A presidente do Supremo Tribunal Federal (STF), ministra Cármen Lúcia defendeu, na última segunda-feira (22), a preservação da memória histórica, respeitando a dignidade das pessoas, sem que isso colida com os direitos de um povo. A palestra sobre o direito ao esquecimento aconteceu durante a abertura do Fórum Esquecimento x Memória, realizado em Brasília pela Associação Nacional de Editores de Revistas (Aner) e pelo Instituto Palavra Aberta.  

“Acredito que encontraremos o equilíbrio para deixar que as liberdades garantam a dignidade, mas que a liberdade de um não se sobreponha à dos outros de tal maneira que não tenhamos capacidade de saber qual o nosso passado”, disse a ministra, no evento que contou com o apoio da Associação Nacional de Jornais (ANJ) e da Associação Brasileira de Emissoras de Rádio e Televisão (Abert).

Ao destacar que não poderia se aprofundar no tema porque iria julgá-lo, ela disse que o assunto é “candente” e afirmou a importância de identificar que, o que é a memória de alguém, precisa ser guardada e não pode ser rediscutida.

“Temos a possibilidade de discutir hoje o que é a memória de alguém que precisa ser resguardada e o que não pode ser guardado, porque constitui não memória individual, mas memória coletiva. No fundo, o que discutiremos nada mais é do que saber qual é o ponto central da dignidade de uma pessoa e da dignidade de um povo”, disse. 

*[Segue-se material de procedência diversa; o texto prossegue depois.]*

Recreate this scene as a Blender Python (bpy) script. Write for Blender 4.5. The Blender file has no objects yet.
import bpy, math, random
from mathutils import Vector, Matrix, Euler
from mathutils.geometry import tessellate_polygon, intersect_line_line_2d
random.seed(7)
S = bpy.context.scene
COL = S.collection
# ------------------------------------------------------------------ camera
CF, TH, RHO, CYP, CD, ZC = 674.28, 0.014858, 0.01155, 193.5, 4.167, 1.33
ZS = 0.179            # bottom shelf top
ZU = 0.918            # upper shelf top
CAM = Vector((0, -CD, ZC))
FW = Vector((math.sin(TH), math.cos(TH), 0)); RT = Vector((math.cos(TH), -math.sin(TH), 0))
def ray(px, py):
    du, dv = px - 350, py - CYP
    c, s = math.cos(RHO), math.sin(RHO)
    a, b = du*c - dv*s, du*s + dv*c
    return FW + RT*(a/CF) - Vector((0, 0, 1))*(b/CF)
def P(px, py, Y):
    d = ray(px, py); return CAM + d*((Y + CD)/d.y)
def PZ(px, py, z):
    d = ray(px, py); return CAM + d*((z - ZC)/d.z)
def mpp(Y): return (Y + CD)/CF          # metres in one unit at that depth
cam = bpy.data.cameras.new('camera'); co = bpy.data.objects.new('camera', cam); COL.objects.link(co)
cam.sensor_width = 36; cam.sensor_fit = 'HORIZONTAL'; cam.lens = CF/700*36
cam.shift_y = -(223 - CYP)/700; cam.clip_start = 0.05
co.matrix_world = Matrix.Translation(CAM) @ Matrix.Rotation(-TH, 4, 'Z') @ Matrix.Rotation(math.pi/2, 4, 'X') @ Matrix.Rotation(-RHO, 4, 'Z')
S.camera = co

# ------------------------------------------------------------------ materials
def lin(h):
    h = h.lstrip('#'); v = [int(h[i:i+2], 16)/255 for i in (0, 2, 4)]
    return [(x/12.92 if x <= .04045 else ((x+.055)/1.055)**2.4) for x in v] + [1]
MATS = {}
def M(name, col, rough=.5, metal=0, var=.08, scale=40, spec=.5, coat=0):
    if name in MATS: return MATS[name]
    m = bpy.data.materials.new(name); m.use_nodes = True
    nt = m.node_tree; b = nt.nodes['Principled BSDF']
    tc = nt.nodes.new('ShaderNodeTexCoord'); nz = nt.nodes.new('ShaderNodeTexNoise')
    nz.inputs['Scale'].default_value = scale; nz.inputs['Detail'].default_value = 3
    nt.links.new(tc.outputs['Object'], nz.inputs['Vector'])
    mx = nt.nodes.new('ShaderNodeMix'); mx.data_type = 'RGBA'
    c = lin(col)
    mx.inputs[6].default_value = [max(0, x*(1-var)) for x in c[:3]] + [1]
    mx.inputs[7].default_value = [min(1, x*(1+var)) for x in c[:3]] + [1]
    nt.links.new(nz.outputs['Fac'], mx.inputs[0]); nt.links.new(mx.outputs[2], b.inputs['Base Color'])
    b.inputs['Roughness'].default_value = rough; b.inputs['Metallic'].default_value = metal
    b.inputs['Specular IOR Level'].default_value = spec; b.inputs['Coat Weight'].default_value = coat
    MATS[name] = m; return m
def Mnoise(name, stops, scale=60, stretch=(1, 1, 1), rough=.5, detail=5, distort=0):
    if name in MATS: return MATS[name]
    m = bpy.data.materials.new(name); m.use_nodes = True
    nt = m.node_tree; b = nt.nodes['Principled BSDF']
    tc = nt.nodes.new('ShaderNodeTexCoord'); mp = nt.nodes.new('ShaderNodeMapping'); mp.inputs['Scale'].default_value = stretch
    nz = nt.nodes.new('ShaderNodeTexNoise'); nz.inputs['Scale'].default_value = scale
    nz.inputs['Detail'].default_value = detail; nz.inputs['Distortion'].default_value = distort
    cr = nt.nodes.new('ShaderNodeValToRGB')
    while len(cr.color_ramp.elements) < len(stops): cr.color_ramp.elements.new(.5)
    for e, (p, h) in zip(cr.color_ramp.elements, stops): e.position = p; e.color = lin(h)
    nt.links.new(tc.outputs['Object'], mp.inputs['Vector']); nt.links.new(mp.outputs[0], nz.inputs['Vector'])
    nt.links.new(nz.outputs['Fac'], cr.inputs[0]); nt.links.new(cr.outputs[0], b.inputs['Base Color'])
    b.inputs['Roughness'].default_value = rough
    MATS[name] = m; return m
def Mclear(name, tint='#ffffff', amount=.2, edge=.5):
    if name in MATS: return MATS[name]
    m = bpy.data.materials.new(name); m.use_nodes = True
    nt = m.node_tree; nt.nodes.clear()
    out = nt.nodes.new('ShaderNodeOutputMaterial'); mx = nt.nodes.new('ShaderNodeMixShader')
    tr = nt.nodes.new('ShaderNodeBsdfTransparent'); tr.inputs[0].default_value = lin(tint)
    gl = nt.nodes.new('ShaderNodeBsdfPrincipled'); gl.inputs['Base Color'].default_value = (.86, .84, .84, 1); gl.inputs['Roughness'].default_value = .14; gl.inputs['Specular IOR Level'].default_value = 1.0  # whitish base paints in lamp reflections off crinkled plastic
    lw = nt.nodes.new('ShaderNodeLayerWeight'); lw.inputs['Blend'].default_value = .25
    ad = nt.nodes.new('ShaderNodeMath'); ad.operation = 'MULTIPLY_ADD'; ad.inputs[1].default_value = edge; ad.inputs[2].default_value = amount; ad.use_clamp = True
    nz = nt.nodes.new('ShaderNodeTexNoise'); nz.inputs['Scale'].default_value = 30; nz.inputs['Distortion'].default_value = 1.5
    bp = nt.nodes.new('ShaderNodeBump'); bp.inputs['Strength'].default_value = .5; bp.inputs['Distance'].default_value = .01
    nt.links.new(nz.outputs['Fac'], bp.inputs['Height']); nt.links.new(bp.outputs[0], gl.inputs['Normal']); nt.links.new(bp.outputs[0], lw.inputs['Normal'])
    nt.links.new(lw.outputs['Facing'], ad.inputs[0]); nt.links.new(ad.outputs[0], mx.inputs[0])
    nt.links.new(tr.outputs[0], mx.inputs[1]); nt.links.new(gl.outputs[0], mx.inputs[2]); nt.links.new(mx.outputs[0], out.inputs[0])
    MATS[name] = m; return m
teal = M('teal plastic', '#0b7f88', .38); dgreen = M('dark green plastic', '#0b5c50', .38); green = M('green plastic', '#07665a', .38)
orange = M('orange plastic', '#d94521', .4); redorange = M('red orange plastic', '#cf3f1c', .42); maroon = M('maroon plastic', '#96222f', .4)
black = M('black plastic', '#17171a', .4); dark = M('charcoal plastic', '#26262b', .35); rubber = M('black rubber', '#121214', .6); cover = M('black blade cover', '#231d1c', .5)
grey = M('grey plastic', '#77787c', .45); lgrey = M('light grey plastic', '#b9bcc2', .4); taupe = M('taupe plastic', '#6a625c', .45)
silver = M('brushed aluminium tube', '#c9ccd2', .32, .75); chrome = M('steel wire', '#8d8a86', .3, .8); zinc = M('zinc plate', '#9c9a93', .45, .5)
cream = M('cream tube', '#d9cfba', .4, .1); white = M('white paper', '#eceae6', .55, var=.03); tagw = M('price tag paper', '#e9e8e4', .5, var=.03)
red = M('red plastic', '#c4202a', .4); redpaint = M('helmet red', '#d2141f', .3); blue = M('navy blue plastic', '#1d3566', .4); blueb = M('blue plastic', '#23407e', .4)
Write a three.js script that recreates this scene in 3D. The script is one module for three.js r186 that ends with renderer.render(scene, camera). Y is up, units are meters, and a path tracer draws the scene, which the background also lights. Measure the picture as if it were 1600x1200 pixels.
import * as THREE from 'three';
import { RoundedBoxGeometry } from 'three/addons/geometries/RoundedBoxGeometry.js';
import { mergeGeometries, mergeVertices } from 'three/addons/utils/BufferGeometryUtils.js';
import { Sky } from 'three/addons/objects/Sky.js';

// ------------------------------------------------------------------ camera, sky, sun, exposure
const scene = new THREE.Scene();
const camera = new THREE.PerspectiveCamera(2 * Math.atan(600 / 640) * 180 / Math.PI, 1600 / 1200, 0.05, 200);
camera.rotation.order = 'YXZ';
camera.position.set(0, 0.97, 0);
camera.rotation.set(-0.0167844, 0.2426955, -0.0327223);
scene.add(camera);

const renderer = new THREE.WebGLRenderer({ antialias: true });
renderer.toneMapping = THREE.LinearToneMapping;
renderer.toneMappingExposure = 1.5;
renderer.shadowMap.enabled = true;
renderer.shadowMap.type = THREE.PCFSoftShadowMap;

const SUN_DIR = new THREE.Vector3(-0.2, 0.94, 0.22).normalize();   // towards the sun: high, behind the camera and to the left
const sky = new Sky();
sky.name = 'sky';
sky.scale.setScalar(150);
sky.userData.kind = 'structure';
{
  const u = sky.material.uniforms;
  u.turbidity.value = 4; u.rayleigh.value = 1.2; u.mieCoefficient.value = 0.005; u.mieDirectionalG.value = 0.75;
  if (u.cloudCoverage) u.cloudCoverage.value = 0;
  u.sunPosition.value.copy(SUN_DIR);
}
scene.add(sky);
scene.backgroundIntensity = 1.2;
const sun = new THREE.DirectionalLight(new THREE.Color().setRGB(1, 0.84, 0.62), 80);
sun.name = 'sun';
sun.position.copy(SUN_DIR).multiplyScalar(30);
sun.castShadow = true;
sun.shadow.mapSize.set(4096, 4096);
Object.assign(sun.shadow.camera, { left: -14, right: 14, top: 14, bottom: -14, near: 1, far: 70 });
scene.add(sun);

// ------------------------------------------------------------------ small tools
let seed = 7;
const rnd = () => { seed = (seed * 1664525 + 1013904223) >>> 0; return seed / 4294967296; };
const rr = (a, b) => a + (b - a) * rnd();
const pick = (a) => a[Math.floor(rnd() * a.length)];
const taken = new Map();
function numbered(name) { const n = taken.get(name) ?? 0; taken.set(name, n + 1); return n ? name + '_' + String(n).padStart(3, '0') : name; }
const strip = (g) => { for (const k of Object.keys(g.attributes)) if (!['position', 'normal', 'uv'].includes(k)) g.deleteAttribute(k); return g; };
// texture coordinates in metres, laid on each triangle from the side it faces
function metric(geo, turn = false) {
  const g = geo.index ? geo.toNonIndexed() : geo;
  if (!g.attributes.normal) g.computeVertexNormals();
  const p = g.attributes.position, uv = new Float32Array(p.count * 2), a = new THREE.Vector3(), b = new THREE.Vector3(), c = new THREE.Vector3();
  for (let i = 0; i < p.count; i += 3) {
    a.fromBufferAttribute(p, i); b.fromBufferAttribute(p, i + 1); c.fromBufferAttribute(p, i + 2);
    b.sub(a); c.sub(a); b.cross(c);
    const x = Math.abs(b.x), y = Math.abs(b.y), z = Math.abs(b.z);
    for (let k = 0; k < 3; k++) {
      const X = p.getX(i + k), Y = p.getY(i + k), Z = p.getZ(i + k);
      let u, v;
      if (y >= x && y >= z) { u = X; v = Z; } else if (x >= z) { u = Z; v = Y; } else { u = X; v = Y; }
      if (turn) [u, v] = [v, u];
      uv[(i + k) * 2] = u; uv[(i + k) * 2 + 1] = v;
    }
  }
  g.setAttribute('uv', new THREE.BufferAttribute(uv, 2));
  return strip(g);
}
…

A discussão ganhou destaque depois que chegou ao STF um recurso movido pelos irmãos de Aida Curi, assassinada em 1958 no Rio de Janeiro (e tema de programa da TV Globo), contrários à veiculação do caso. O julgamento terá repercussão geral, ou seja, o entendimento deverá ser seguido pelos tribunais do país.

A subprocuradora da República Deborah Duprat, que substituiu o procurador-geral da República, Rodrigo Janot, defendeu que o direito ao esquecimento tal como se discute é inconstitucional. E explicou por que a Procuradoria-Geral da República (PGR) é contra o direito ao esquecimento na ação.

“É preciso estar o tempo todo lembrando para que não haja a repetição e a reprodução dos horrores cometidos no passado. Acho que nossa ordem constitucional impede que haja o direito ao esquecimento”, disse. 

Anderson Schreiber, procurador do Estado do Rio de Janeiro e defensor do direito ao esquecimento, disse que o tema é compreendido de forma equivocada pelos críticos. Segundo ele, o assunto teve origem na Alemanha e na Itália, com a reivindicação de ex-presidiários que se opunham ao fato de serem lembrados para sempre, na mídia, na condição de presos. Citou ainda o caso de uma transexual incomodada por ser citada várias vezes nos jornais como alguém que “nasceu homem”.

“É o direito de um indivíduo de se proteger individualmente, contra uma recordação agressiva de um fato que esteja atrapalhando o seu desenvolvimento.”, afirmou. 

O procurador reconheceu que haverá algum impacto do reconhecimento ao direito ao esquecimento na liberdade de expressão. Argumentou, porém, que a questão pode ser disciplinada pelo Judiciário, com medidas reguladoras, tais como as que impeçam, por exemplo, o uso de imagem de forte impacto de familiares durante um funeral.

“Não é um pesadelo que cause uma limitação grosseira e severa para a liberdade de imprensa. O direito ao esquecimento certamente pode impactar a liberdade de expressão, mas pode ser regulado pelo Judiciário”, disse. 

Gustavo Binenbojm, professor de Direito Administrativo da Universidade Estadual do Rio de Janeiro (UERJ), disse que o direito ao esquecimento lesa o direito à informação, causando uma espécie de amnésia coletiva.

“No fundo, o que se defende é uma espécie de direito de prescrição ou decadência no direito à informação. Como se esse desejo de se apagar o passado pudesse funcionar com uma amnésia coletiva para que a sociedade deixe de ter acesso a determinadas informações, que, a despeito de licitamente apuradas e verdadeiras, não mais o sejam divulgadas pela mera vontade de um interessado”, argumentou. 

Segundo ele, a lei, hoje, já prevê mecanismos para que o cidadão se resguarde de injúrias, calúnias ou outros conteúdos eventualmente distorcidos. Ele destacou também que no mundo digital, em que tudo fica gravado, é preciso pensar em outras saídas que não interfiram na liberdade de expressão, citando como exemplo links de atualização de informações no caso de pessoas acusadas de algo e depois absolvidas.

O presidente da Aner, Fábio Gallo, disse que é preciso haver uma discussão “criteriosa” sobre o assunto, pois a liberdade de expressão de imprensa e o acesso a dados históricos “são garantias da sociedade”.